As you can see, August is the worst performer in two of the 8.5 decades. January and December were never the worst month in any of the decades. September is the worst month during the 80s but that’s it. So September effect is inconsistent at best.

Whenever, someone discovers a statistical fluke and makes a big deal out of it, that statistical fluke either completely disappears or weakens dramatically during the following decades. Let me give you an example: the famous January Effect. Michael Rozeff (who btw declined to work with me on insider trading when I was a graduate student) published the January Effect in 1976 simply because it had the highest average return in the past. He also had a plausible explanation: investors sell losers in December and buy them back in January. So, since tax selling is strong enough to lift returns in January, it must be strong enough to depress returns in December. Right? Wrong. Over the 1926-2009 period, average return in December was 1.71% whereas average return in January was only 1.36%. During the past decade, average return in January was NEGATIVE 1.6%. What an effect!!!

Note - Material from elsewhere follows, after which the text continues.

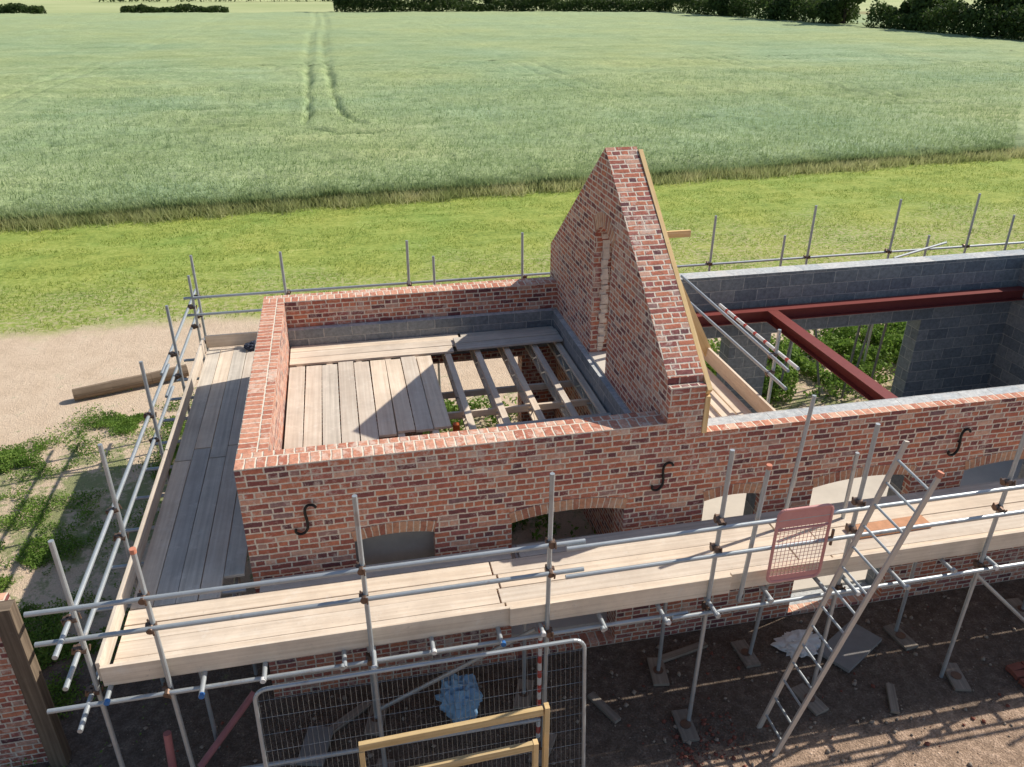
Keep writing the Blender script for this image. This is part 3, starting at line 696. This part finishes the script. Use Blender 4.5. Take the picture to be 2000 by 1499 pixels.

September effect is similar in nature. Here is a graph showing average September returns for 1926-1990 and 1991-2009 periods:

You don’t find my argument convincing enough and think that history is the best guide to navigate in the stock market? Then you should not look at average returns but utilize conditional returns. What was the average return in September when stock market declined by more than 5% during the first 8 months? The answer is a stunning -4.0% in the 1926-2009 period. September returns are horrible when stock market loses more than 5% during the first 8 months. Considering that Roubini Sentiment Indicator also telling to sell stocks until September 12, the picture looks pretty grim for September :).